We all want easy: easy money, easy relationships and easy jobs.
At least, we think we want easy.
As soon as situations get tough, we say things like, “Why does everything have to be so hard?” or “Why does everything have to be a drama?” We believe life would be so much better, so much more enjoyable, if everything played out hitch free. The problem with easy though, is that it can easily become boring and even dangerous.
One scientific study conducted in 1950 showed that a struggle free life can actually lead to…death. The study placed a group of rats into an optimal ‘utopian’ environment where food and water were aplenty and predators were non-existent. Initially, the rat population expanded rapidly. However, 600 days later, the last remaining rat died. Over the course of these 600 days, the male rats became increasingly more violent (even cannibalistic) and the female rats became infertile. One lingering question from the study was whether or not a ‘nature kill switch’ is triggered when a species has no perceived threats; or in other words, challenges.
We’ve all taken on tasks we would’ve preferred not to.

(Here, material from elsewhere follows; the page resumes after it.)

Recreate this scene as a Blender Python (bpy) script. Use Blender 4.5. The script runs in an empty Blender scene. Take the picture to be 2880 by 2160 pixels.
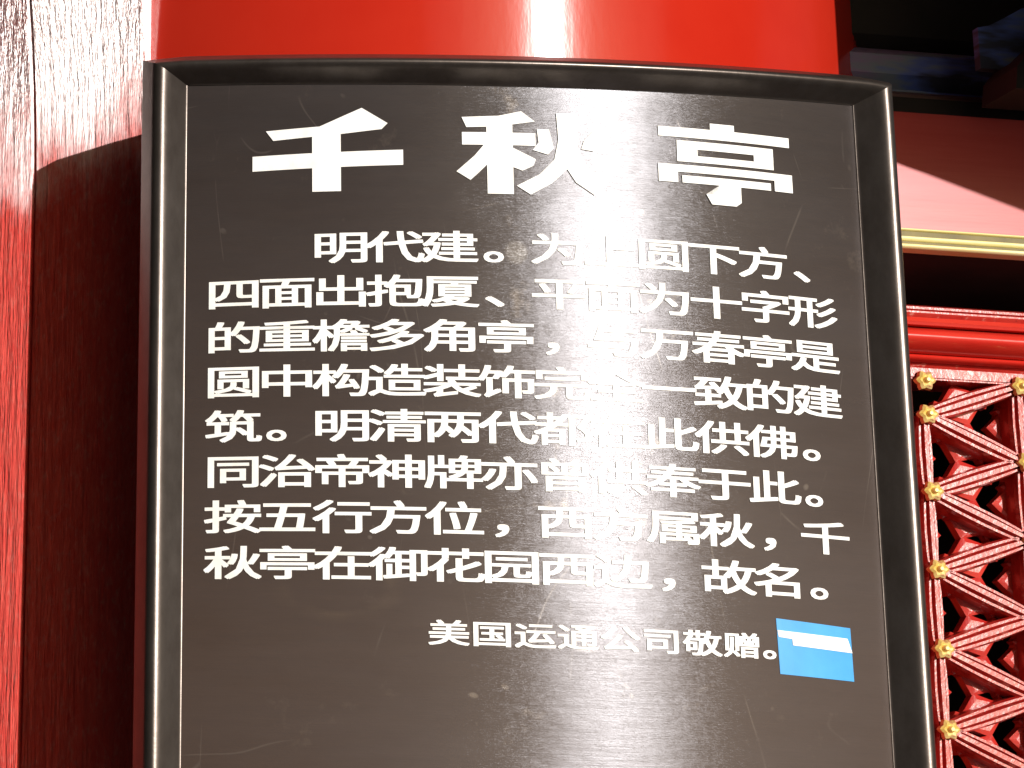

Sometimes they’re personal, like moving house, starting a new exercise program or decluttering your home. Then there are the work challenges, dealing with difficult clients, working as part of a team or taking on a project indefinitely. Despite the stress and responsibility associated with these tasks, a deep sense of satisfaction usually accompanies their completion.
Writing is no different.
As Laurie Steed says, “Writing is hard but worth it, always.”
There are some writers who view their craft through the lens of joy while the rest see it as exhausting and painful. Both however, feel compelled to do it. Stephen King says he loves writing so much he’d do it for free. Though, he’s quick to add that he’s glad to get paid for it!
In her creative manifesto, Big Magic, Elizabeth Gilbert rejects the notion of the ‘tortured artist’ in preference for art created joyfully. However, Gilbert does not paint any illusion about the process. When it’s time for her to begin writing, Gilbert rolls up her sleeves and gets to work. No drinking, no late night, strict farmer’s hours. The visual artist/author SARK once sarcastically described her process as “sitting on a chaise lounge in the sunshine while listening to the early morning birds and writing down the words that flow through her like rare honey.”
There is a reward in completing challenging tasks. The reason why we feel good after an intense workout is because it was challenging, because it made us uncomfortable and because we wanted to give up. If you finish though, there is a genuine since of relief, pride, accomplishment. (And you know, the whole endorphins thing comes into play but that’s a different discussion).
Every challenge has its own reward. You climb to the top of a mountain – who’s summit looked impossible from the bottom – and are rewarded with a spectacular view. This can often be followed by a sense of surprise. Surprise that we actually did the thing. Surprise that we actually followed through; because let’s be honest, so often in life we don’t follow through. We don’t typically do things that look like work, or that we don’t like, or that make us uncomfortable. As Dorothy Parker said, “I hate writing. I love having written.” Rob Bell says his writing got easier, ironically, once he accepted that writing was exhausting and the man has written eleven books!
In Mihaly Csikszentmihalyi’s Flow, a book about the psychology of optimal experience, the author describes these challenging moments as “a person’s body or mind [being] stretched to its limits in a voluntary effort to accomplish something difficult and worth while.” Csikszentmihalyi also highlights that these experiences may not be pleasant. Climbing a mountain isn’t pleasant, training for a marathon isn’t pleasant and neither is writing a book.
Crafting a novel is a long game. Obviously, there are exceptions. There are people who can smash out a first draft in a week, skip the revision and hit the publish button. If you want to produce something meaningful though, something you can be truly proud of, then you best settle in because producing multiple drafts, memorable characters and perfect pacing is work and that work takes time.
Writing is the mental equivalent to hiking, it’s uncomfortable, draining and solitary.
The words do not flow like rare honey.
The prose that reads effortlessly is often the hardest to write.
The ability to take an idea and communicate it clearly in as few words as possible is a skill. We all know how to write, we all know the basic story structure of beginning, middle and end, but that doesn’t mean that everybody is a writer. We all know how a piano looks and sounds, and yet we don’t all walk around thinking “I can play the piano.” Unless, of course, you can actually play the piano…
The point is, writing is a skill and a craft developed through deliberate practice and concentration. The reward is in the improvement of your skills and your ability to follow through to the end. Randell Jarrell said that a novel is a long piece of fiction that has something wrong with it. In other words (while keeping with my above metaphors), you can still finish a song despite hitting a wrong key and you can still climb a mountain long after the wind has blown off your cap.
Your sense of victory is not necessarily connected to the pleasantness of a task, but the completion of it.